内容としては、あらすじにもまとめたように一人の英雄の物語、ということになるでしょうか。自分の信じるもののために、愛するものと敵対することも厭わずひたすら愚直に己の意思を貫き進み続けるアマヨクを中心に、オーマをはじめアマヨクの伯父である南域将軍、野賊の一味でアマヨクとは奇妙な縁を結ぶことになるカーミラ、その他様々な人物の人生が交差し、変わらぬように見えた王国に変革をもたらすまでの過程が粛々と描き出されていきます。『黄金の王~』と同じく、困難な道を歩み続けた男の生涯は読み応えあり。文章そのものは素っ気無いぐらいなんですが、中身は熱いです。

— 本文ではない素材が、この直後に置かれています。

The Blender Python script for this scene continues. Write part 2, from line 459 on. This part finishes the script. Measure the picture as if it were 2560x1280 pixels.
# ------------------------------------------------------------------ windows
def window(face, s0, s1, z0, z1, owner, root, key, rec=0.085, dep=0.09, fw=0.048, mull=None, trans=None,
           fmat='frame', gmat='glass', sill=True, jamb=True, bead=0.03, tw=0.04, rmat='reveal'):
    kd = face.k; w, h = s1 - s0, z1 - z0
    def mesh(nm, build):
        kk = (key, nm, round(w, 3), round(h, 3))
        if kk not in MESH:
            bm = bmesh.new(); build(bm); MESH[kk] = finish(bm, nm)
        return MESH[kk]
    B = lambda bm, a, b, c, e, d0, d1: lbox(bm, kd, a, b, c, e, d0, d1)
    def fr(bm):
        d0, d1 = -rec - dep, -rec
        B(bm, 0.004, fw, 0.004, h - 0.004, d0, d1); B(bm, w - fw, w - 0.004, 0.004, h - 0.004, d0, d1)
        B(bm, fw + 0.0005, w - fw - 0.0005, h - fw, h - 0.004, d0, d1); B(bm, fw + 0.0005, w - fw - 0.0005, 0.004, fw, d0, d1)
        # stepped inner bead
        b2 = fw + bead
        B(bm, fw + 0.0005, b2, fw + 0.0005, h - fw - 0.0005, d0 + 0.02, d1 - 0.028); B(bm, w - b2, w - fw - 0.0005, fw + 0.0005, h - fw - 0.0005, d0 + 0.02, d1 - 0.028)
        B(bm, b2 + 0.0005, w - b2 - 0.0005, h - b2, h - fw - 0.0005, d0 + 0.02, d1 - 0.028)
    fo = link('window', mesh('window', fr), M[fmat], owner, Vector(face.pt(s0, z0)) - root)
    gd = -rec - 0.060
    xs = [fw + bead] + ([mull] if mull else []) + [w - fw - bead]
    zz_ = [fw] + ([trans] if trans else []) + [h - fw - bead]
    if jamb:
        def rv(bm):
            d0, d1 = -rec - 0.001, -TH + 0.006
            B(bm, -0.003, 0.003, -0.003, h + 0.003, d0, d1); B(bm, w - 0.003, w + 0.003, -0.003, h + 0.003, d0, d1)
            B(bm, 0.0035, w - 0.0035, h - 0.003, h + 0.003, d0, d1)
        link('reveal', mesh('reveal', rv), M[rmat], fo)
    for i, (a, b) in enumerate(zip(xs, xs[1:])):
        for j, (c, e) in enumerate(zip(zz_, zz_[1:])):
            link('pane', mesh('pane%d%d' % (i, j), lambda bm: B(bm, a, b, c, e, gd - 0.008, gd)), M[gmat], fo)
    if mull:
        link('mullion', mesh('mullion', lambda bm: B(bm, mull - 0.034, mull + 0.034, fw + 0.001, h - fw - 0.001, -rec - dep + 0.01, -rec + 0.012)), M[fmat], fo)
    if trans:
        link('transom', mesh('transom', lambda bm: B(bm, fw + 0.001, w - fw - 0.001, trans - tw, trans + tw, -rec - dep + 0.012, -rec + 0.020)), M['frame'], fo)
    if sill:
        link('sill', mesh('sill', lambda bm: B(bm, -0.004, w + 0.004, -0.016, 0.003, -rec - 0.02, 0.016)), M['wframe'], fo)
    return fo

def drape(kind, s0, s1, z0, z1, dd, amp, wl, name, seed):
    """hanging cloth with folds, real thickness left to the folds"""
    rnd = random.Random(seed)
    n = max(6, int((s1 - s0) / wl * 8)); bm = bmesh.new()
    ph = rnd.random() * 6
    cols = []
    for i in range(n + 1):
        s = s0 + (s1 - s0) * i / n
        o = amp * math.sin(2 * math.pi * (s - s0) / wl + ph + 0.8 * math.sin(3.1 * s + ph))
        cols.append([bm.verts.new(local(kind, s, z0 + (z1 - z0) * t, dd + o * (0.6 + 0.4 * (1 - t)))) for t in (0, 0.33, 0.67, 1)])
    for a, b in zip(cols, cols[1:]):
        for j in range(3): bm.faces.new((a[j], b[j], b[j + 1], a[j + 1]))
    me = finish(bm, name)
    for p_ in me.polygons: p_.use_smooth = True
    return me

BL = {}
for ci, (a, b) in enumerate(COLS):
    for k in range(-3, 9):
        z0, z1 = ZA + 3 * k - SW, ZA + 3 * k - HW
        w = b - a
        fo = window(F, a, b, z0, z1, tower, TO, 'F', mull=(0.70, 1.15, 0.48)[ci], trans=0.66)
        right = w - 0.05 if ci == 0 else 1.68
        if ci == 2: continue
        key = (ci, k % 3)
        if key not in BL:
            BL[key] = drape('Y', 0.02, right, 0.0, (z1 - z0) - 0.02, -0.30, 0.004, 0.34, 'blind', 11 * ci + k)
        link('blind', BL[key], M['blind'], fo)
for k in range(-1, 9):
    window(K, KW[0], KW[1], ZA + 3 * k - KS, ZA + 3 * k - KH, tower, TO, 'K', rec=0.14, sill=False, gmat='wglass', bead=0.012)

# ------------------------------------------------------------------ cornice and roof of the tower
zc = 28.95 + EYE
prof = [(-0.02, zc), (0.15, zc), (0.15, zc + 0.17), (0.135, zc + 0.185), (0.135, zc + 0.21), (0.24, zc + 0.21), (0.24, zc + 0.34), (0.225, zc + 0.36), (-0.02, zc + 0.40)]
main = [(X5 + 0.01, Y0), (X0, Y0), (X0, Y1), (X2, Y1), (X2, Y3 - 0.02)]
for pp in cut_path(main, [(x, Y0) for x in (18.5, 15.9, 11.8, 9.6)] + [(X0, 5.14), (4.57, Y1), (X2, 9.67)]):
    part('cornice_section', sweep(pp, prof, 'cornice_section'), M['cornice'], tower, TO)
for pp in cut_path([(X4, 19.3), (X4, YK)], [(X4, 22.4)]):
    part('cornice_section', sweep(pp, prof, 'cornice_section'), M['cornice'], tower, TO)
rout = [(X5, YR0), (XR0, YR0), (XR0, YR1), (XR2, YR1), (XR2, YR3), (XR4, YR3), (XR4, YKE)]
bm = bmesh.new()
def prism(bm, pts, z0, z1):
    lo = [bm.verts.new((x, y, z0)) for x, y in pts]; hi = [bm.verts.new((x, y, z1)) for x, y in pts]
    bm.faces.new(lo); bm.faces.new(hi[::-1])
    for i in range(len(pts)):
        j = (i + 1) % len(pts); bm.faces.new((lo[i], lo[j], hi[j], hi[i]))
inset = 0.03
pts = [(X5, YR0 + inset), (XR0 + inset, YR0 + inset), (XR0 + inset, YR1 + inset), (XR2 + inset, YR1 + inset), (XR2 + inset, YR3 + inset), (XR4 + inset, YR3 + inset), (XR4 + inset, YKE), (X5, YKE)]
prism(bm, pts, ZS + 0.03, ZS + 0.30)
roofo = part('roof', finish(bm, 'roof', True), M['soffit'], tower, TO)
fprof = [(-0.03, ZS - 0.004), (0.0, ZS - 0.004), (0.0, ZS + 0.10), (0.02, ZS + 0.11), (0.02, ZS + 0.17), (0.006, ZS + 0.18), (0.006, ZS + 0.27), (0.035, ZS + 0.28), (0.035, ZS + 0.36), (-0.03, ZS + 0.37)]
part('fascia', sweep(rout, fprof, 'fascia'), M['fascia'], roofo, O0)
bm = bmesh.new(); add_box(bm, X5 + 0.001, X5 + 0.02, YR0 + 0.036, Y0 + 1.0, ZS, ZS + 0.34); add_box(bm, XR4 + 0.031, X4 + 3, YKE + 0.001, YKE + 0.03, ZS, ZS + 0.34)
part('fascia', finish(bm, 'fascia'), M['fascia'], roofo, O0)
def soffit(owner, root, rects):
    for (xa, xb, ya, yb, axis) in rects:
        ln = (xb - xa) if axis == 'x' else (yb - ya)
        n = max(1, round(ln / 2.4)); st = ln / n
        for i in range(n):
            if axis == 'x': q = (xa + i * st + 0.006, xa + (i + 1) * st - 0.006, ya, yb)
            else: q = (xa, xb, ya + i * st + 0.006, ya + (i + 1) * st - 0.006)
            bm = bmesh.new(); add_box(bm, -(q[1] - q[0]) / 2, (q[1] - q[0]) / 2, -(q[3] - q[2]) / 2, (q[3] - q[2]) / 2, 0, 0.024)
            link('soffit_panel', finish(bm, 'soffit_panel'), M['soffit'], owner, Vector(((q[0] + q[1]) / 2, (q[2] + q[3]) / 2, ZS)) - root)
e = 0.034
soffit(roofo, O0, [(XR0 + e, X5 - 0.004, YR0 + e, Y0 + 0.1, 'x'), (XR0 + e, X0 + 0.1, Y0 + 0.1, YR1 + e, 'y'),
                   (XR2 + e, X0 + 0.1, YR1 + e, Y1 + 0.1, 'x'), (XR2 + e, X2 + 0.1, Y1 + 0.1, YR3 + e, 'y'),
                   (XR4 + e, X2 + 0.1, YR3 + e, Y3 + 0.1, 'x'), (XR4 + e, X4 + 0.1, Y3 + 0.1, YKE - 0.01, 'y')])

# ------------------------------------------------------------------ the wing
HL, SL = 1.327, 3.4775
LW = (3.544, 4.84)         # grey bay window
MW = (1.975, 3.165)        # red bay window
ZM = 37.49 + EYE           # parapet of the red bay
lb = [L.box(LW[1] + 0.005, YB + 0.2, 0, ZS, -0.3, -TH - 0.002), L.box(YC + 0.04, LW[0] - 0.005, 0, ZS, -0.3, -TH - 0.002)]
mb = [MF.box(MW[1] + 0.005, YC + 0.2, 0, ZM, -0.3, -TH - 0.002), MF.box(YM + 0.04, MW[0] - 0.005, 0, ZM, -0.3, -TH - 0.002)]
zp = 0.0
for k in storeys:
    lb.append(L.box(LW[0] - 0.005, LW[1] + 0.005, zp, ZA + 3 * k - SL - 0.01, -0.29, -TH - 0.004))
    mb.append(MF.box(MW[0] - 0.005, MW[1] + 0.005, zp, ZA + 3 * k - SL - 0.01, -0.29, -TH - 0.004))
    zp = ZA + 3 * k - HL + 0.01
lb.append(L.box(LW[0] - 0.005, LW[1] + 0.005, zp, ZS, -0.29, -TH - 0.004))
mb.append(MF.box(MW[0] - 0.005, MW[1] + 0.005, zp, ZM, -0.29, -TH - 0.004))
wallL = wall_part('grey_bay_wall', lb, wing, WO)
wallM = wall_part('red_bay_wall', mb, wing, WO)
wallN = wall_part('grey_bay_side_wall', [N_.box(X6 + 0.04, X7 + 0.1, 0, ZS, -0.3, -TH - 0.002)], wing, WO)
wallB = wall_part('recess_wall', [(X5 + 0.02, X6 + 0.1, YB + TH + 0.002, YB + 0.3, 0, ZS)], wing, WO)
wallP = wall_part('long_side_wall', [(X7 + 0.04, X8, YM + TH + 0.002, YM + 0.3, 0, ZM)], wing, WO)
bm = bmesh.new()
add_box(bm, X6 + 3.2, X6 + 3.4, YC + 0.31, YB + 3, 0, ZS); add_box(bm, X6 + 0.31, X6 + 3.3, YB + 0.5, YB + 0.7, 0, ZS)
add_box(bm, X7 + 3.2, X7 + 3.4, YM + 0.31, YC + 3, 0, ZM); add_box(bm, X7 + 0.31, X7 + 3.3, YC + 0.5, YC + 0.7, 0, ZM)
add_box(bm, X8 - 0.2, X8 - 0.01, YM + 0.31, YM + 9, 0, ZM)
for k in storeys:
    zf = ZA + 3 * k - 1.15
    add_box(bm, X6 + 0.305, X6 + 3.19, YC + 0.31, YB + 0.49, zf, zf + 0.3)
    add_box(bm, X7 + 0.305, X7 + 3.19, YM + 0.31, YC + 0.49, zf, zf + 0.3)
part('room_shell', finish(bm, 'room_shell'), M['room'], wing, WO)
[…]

彼が最期に報われたかどうかは受け取る人によって意見が分かれるでしょうが、少なくとも本人は終章のとある登場人物の言葉を借りれば、「なかなかいい一生を過ごした」と納得しているだろうな……と思います。
しかし、(作中でも漠然と察するところはありましたが)最後になって明らかになる彼が求め続けたもの、望んで得られなかったものは、なんというか……彼の父親が、もう少しだけ強い人であってくれればと思わずにはいられない、やるせなさが残る。